今後、さらに分野・職種を拡大し、部門を超えた人財交流を活性化することで、多様性に富んだイノベーションを起こす組織づくりに取り組んでいきます。
自己都合退職者の再雇用
キャリア採用のスキームを通じて、一度当社を退職した社員を再度社員として迎えています。再入社後は、多様性に富んだ組織の構築に貢献するとともに、異なる業界・企業で活躍した経験・スキルを生かし活躍しています。
ジョブ・フェスティバル

自律的キャリア形成の支援策として、2024年7月にジョブ・フェスティバルを開催しました。
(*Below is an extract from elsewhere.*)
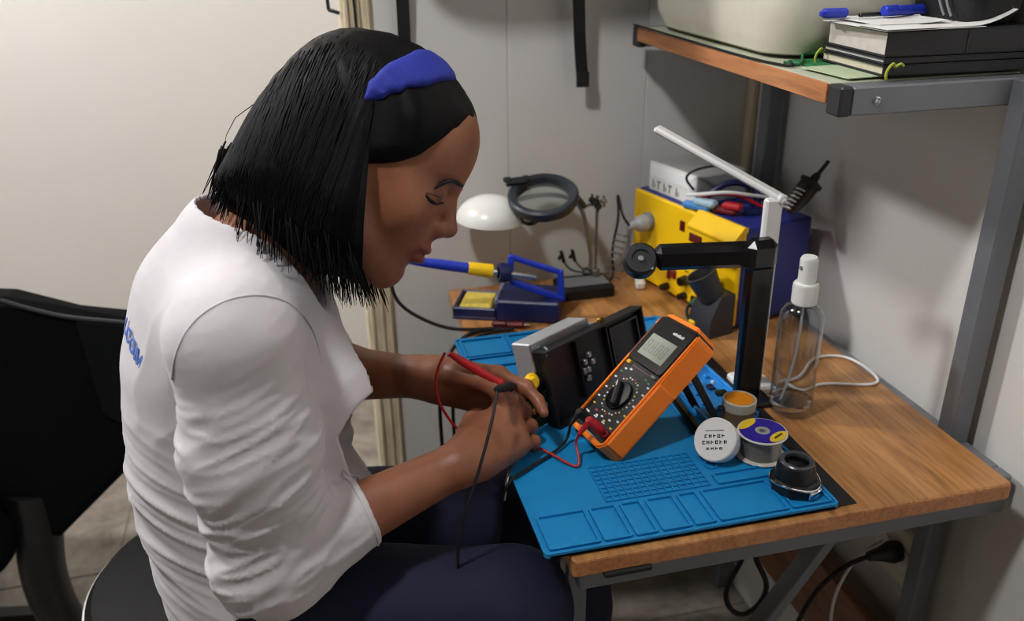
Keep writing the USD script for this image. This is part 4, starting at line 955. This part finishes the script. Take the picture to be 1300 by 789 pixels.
def on_skin(pts, off=.0006):
    """pushes points onto the body's surface"""
    p = np.array(pts, float)
    for _ in range(6):
        d = body(p); e = 1e-3
        g = np.stack([body(p + V(*(e * np.eye(3)[i]))) - d for i in range(3)], 1) / e
        g /= np.maximum(np.linalg.norm(g, axis=1, keepdims=True), 1e-6); p = p - g * (d - off)[:, None] * .9
    return p
def trace(org, dirs, sdf, off, far=1.3):
    """where rays from org meet a surface"""
    dirs = dirs / np.linalg.norm(dirs, axis=1, keepdims=True); t = np.full(len(dirs), .55)
    for _ in range(40): t = np.minimum(t + (sdf(org + dirs * t[:, None]) - off) * .8, far)
    return org + dirs * t[:, None]
def mirror(p):
    q = (p - HC) @ HR; q[:, 1] *= -1; return HC + q @ HR.T
rays = lambda px: np.array([cam_pt(u, v, 1.0) - CAM for u, v in px])
def sp2(px, n): return spline(np.c_[np.array(px, float), np.zeros(len(px))], n)[:, :2]
brow = trace(CAM, rays(sp2([(552, 240), (563, 232), (575, 230), (586, 236)], 14)), body, .0006)
lash = trace(CAM, rays(sp2([(541, 248), (547, 255), (555, 259), (563, 258)], 14)), body, .0006)
crease = trace(CAM, rays(sp2([(541, 245), (549, 247), (560, 251)], 10)), body, .0)
for fn in (lambda p: p, mirror):
    part(who, 'eyebrow', tube(fn(brow), np.interp(np.arange(14), [0, 4, 13], [.0012, .0027, .0024]), 7), dark_hair)
    part(who, 'eyelashes', tube(fn(lash), np.interp(np.arange(14), [0, 5, 13], [.0010, .0022, .0010]), 6), dark_hair)
    part(who, 'eyelid_crease', tube(fn(crease), .0007, 6), pm('lid_shadow_brown', '#4a2a20', .6))  # thin dark line, shade of the lid fold put into its colour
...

本社ビル32階イベントゾーンにて、昨年を上回る46の職場・関係会社がブースを出展したほか、「越境学習」や「社内副業」など当社が推進する施策に関連する特設ブースを設置しました。対面でのコミュニケーションのほか、オンライン配信も組み合わせたハイブリッド形式で実施し、ブースを訪れた従業員が、自社に広がる様々な業務や役割に対する理解を深めるとともに、部門を超えた社内交流の場となりました。オンライン参加も含め、2日間で延べ約1,100名の従業員が参加しました。
社内での副業機会の提供
社員が現職に在籍したまま、部室横断のプロジェクトや他部室の業務に携わる機会を提供しています。自身のキャリア形成に生かしていくとともに、社員が有する知見を、部室を超えて社内に展開することを目的としています。今後は、部門を超えた活動をさらに促進していくため、案件や参加人数を拡大し、本格展開を図っていきます。
社外副業
社員が勤務時間外に、他の会社などの業務に従事する場合には、会社が定める順守事項に反していないことを人事部が確認したうえで、これを認めています。
週1出向プログラム
週一出向、週一先生の取り組みは、社員の経験やスキルを生かして地域・社会の課題解決や業務改善などに貢献することを目指して、2023年度に開始しました。通常とは異なる環境の中で多様な関係者と仕事をすることは、新しい働き方につながるとともに、社員が将来のライフキャリアを考えるきっかけになっています。2024年度は、継続して山口県長門湯本温泉まち(株)との連携、千葉県松戸市へ週一先生を4名派遣するとともに、新たな企業へ2名の週一出向をスタートし、地域社会の様々な課題解決に取り組んでいます。
越境学習
「経験」を積むメニューとして、2023年度から越境学習プログラムを展開しています。所属する組織や会社を超え異なる場所で新しい出会いを得て、社外の人脈を構築することで視野を広げ、視座を高め、変革・挑戦マインドを醸成する機会を提供しています。
リスキリング・その他成長支援
実践的な英語学習の機会の提供
希望する社員を対象に、各自の語学レベルに応じたレッスンを提供しています。受講料の一部を会社負担とし英語学習の機会を提供しています。またTOEIC受験料を会社が負担し(上限年2回)、自身の語学レベルを測る機会を提供しています。
オンライン学びコミュニティSchoo(スクー)
各自の強み・課題に応じて自己研鑽できるeラーニングを導入し受講料を全額会社が負担しています。社員は、各自が高めたいテーマの講座(ビジネススキルや思考術、語学、経済・社会、リベラルアーツ、DX)を受講することが可能です。
通信教育
ビジネススキルや思考術、語学の他に、部門固有で必要とされる専門資格取得のための通信講座を提供しています。テキストによる学習や、レポート作成を通じてスキルアップを図ります。